--- Start ---

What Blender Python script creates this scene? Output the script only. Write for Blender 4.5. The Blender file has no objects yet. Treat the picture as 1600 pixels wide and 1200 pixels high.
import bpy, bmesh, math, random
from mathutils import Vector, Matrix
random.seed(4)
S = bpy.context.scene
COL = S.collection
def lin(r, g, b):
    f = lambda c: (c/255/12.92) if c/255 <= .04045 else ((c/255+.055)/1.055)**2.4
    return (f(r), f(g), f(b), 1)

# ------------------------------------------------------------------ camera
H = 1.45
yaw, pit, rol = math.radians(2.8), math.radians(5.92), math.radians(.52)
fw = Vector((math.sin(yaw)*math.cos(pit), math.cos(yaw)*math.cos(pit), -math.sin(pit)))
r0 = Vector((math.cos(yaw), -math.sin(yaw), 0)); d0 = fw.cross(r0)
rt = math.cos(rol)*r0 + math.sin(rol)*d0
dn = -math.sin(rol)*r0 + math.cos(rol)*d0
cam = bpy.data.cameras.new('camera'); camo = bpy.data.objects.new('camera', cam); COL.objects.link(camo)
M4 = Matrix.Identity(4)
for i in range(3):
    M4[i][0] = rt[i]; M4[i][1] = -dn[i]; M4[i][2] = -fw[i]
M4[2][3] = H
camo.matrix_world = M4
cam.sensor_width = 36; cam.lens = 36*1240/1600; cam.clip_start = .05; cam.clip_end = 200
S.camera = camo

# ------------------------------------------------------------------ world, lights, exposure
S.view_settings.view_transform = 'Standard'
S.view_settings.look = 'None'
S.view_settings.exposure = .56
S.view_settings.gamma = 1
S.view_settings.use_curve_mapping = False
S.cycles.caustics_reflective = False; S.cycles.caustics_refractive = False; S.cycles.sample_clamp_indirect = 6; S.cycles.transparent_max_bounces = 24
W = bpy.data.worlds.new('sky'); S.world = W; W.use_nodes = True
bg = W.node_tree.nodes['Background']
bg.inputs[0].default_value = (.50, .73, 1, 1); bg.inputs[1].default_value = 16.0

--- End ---

TASK TO COMPLETE – Up to and including the line with "return (f(r), f(g), f(b), 1)", repeat the data exactly, starting from its first line; nothing else belongs in the response.

EXPECTED ANSWER –
What Blender Python script creates this scene? Output the script only. Write for Blender 4.5. The Blender file has no objects yet. Treat the picture as 1600 pixels wide and 1200 pixels high.
import bpy, bmesh, math, random
from mathutils import Vector, Matrix
random.seed(4)
S = bpy.context.scene
COL = S.collection
def lin(r, g, b):
    f = lambda c: (c/255/12.92) if c/255 <= .04045 else ((c/255+.055)/1.055)**2.4
    return (f(r), f(g), f(b), 1)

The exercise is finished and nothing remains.